Every line of the listing must be reproduced as it stands. Leave the images behind.

_COLLECTED DATA_
* begin *

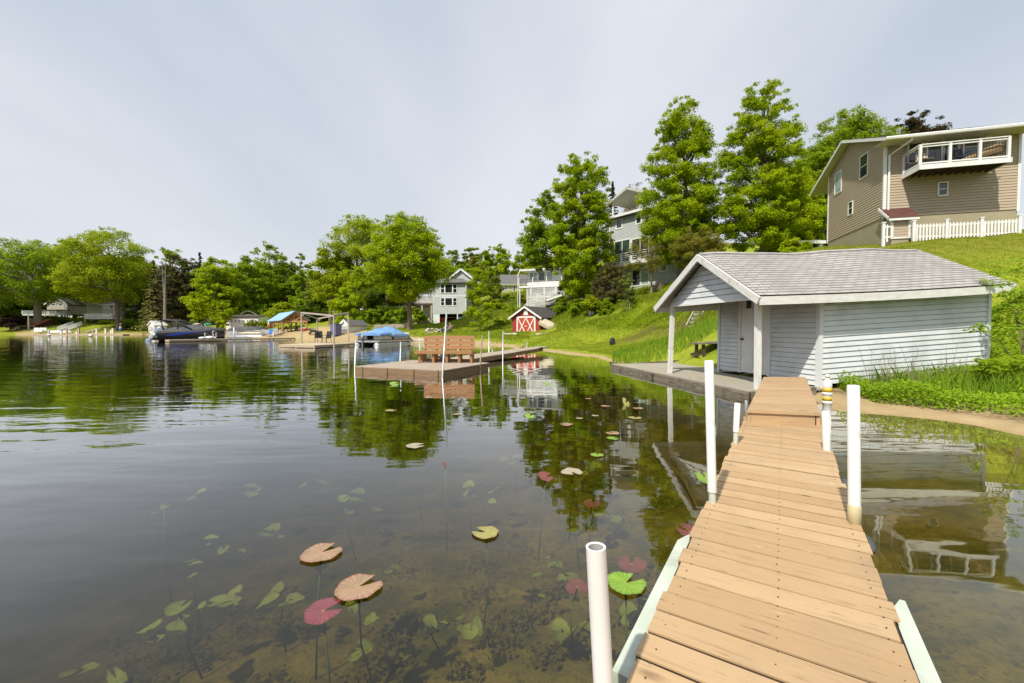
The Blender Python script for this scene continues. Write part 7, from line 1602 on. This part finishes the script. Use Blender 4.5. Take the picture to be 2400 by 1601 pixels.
# a background wood that closes the gaps: one mass far behind
WC = []
for px in range(-260, 1330, 26):
    D = 158+NR.uniform(-6, 10); x = (px-1200)/1000*D; z0_ = gz(x, D); topy = np.interp(px, [-260, 0, 100, 340, 480, 560, 700, 1000, 1130, 1250, 1330], [618, 620, 615, 632, 640, 628, 640, 640, 630, 625, 600])+NR.uniform(-8, 10); WC.append((x, D, z0_, P(px, topy, D).z))
pos, nrm, sz = [], [], []
for x, y, z0_, z1_ in WC:
    n = 3200; d = unit(NR.normal(size=(n, 3))); r = NR.random(n)**.35; pp_ = np.array([x, y, z0_+(z1_-z0_)*.5])+d*r[:, None]*np.array([3.6, 3.4, (z1_-z0_)*.5]); pp_ += .35*np.sin(pp_[:, [1, 2, 0]]*1.9); pos.append(pp_); nrm.append(d*.6+np.array([0, 0, .6])+NR.normal(size=(n, 3))*.5); sz.append(NR.uniform(.5, 1.1, n))
o = leaf_obj('woodland', np.concatenate(pos), np.concatenate(nrm), np.concatenate(sz), M['leafd'], None, (-90, 158, 4)); props(o, 'dark far woodland closing the view behind the houses', 'woodland', kind='stuff')
# --- slope shrubs on the right bank
k = 0
for px, tp, bt, hw, D, mt, lb in ((1385, 692, 730, 26, 37.5, 'leafy', 'yellow green shrub on the slope below the juniper'), (1420, 700, 738, 20, 36, 'leafm', 'green shrub low under the juniper'), (1352, 700, 735, 20, 40, 'leafm', 'green shrub left of the white painted stump'), (1315, 700, 735, 20, 44, 'leafm', 'green shrub at the foot of the white deck stairs'), (1195, 690, 720, 20, 62, 'leafm', 'green shrub in the terraced garden'), (1165, 705, 745, 26, 58, 'leafy', 'yellow green shrub in the terraced garden'), (1200, 722, 752, 22, 55, 'leafm', 'lower green shrub in the terraced garden above the red shed'), (1170, 748, 770, 14, 50, 'leaf', 'bright shrub left of the red shed'), (1222, 690, 715, 12, 60, 'leafo', 'reddish olive shrub at the left deck post'), (1100, 690, 735, 18, 66, 'leafd', 'dark shrub at the right corner of the grey house'), (1088, 738, 760, 8, 61, 'leafo', 'ivy clump on the ground floor of the grey house')):
    tree('shrub', lb, px, tp, bt, hw, D, 'dome', mt, 26, 4800, .0045*D, .05, cs=.33, cat='shrub', group='shrubs on the middle slope')
# --- right edge shrubs near the boathouse
def frond_shrub(name, label, pts, nper, ls, mat, base, cs, stem=True, cat='shrub'):
    t = thing(name, label, cat, base); pos, nrm, sz = [], [], []; m = MB()
    for q in pts:
        q = Vector(q); d = unit(NR.normal(size=(nper, 3))); pos.append(np.array(q)+d*(NR.random((nper, 1))**.5)*np.array([cs, cs, cs*.5])); nrm.append(d*.3+np.array([-.15, -.25, .9])+NR.normal(size=(nper, 3))*.35); sz.append(ls*NR.uniform(.6, 1.3, nper))
        if stem and len(pos) % 3 == 0: mid = Vector(base).lerp(q, .55)+Z*.25; m.tube([Vector(base)-Z*.1, mid, q], [.013, .009, .003], 5)
    leaf_obj('leaves', np.concatenate(pos), np.concatenate(nrm), np.concatenate(sz), M[mat], t, asp=.45)
    if stem: m.build('stem', M['bark'], t)
    return t
pts = []
for px, py, D in ((2312, 660, 9.6), (2340, 640, 9.4), (2366, 655, 9.2), (2385, 630, 9.1), (2395, 680, 9), (2355, 690, 9.3), (2375, 720, 9), (2400, 740, 9), (2280, 772, 9.2), (2300, 765, 9), (2330, 780, 9), (2360, 775, 8.8), (2390, 770, 8.8), (2400, 610, 9), (2420, 650, 9), (2430, 700, 9), (2425, 760, 9), (2345, 668, 9.3), (2370, 685, 9.1)): pts.append(P(px, py, D))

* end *

_SOLUTION TO THIS EXERCISE_
The Blender Python script for this scene continues. Write part 7, from line 1602 on. This part finishes the script. Use Blender 4.5. Take the picture to be 2400 by 1601 pixels.
# a background wood that closes the gaps: one mass far behind
WC = []
for px in range(-260, 1330, 26):
    D = 158+NR.uniform(-6, 10); x = (px-1200)/1000*D; z0_ = gz(x, D); topy = np.interp(px, [-260, 0, 100, 340, 480, 560, 700, 1000, 1130, 1250, 1330], [618, 620, 615, 632, 640, 628, 640, 640, 630, 625, 600])+NR.uniform(-8, 10); WC.append((x, D, z0_, P(px, topy, D).z))
pos, nrm, sz = [], [], []
for x, y, z0_, z1_ in WC:
    n = 3200; d = unit(NR.normal(size=(n, 3))); r = NR.random(n)**.35; pp_ = np.array([x, y, z0_+(z1_-z0_)*.5])+d*r[:, None]*np.array([3.6, 3.4, (z1_-z0_)*.5]); pp_ += .35*np.sin(pp_[:, [1, 2, 0]]*1.9); pos.append(pp_); nrm.append(d*.6+np.array([0, 0, .6])+NR.normal(size=(n, 3))*.5); sz.append(NR.uniform(.5, 1.1, n))
o = leaf_obj('woodland', np.concatenate(pos), np.concatenate(nrm), np.concatenate(sz), M['leafd'], None, (-90, 158, 4)); props(o, 'dark far woodland closing the view behind the houses', 'woodland', kind='stuff')
# --- slope shrubs on the right bank
k = 0
for px, tp, bt, hw, D, mt, lb in ((1385, 692, 730, 26, 37.5, 'leafy', 'yellow green shrub on the slope below the juniper'), (1420, 700, 738, 20, 36, 'leafm', 'green shrub low under the juniper'), (1352, 700, 735, 20, 40, 'leafm', 'green shrub left of the white painted stump'), (1315, 700, 735, 20, 44, 'leafm', 'green shrub at the foot of the white deck stairs'), (1195, 690, 720, 20, 62, 'leafm', 'green shrub in the terraced garden'), (1165, 705, 745, 26, 58, 'leafy', 'yellow green shrub in the terraced garden'), (1200, 722, 752, 22, 55, 'leafm', 'lower green shrub in the terraced garden above the red shed'), (1170, 748, 770, 14, 50, 'leaf', 'bright shrub left of the red shed'), (1222, 690, 715, 12, 60, 'leafo', 'reddish olive shrub at the left deck post'), (1100, 690, 735, 18, 66, 'leafd', 'dark shrub at the right corner of the grey house'), (1088, 738, 760, 8, 61, 'leafo', 'ivy clump on the ground floor of the grey house')):
    tree('shrub', lb, px, tp, bt, hw, D, 'dome', mt, 26, 4800, .0045*D, .05, cs=.33, cat='shrub', group='shrubs on the middle slope')
# --- right edge shrubs near the boathouse
def frond_shrub(name, label, pts, nper, ls, mat, base, cs, stem=True, cat='shrub'):
    t = thing(name, label, cat, base); pos, nrm, sz = [], [], []; m = MB()
    for q in pts:
        q = Vector(q); d = unit(NR.normal(size=(nper, 3))); pos.append(np.array(q)+d*(NR.random((nper, 1))**.5)*np.array([cs, cs, cs*.5])); nrm.append(d*.3+np.array([-.15, -.25, .9])+NR.normal(size=(nper, 3))*.35); sz.append(ls*NR.uniform(.6, 1.3, nper))
        if stem and len(pos) % 3 == 0: mid = Vector(base).lerp(q, .55)+Z*.25; m.tube([Vector(base)-Z*.1, mid, q], [.013, .009, .003], 5)
    leaf_obj('leaves', np.concatenate(pos), np.concatenate(nrm), np.concatenate(sz), M[mat], t, asp=.45)
    if stem: m.build('stem', M['bark'], t)
    return t
pts = []
for px, py, D in ((2312, 660, 9.6), (2340, 640, 9.4), (2366, 655, 9.2), (2385, 630, 9.1), (2395, 680, 9), (2355, 690, 9.3), (2375, 720, 9), (2400, 740, 9), (2280, 772, 9.2), (2300, 765, 9), (2330, 780, 9), (2360, 775, 8.8), (2390, 770, 8.8), (2400, 610, 9), (2420, 650, 9), (2430, 700, 9), (2425, 760, 9), (2345, 668, 9.3), (2370, 685, 9.1)): pts.append(P(px, py, D))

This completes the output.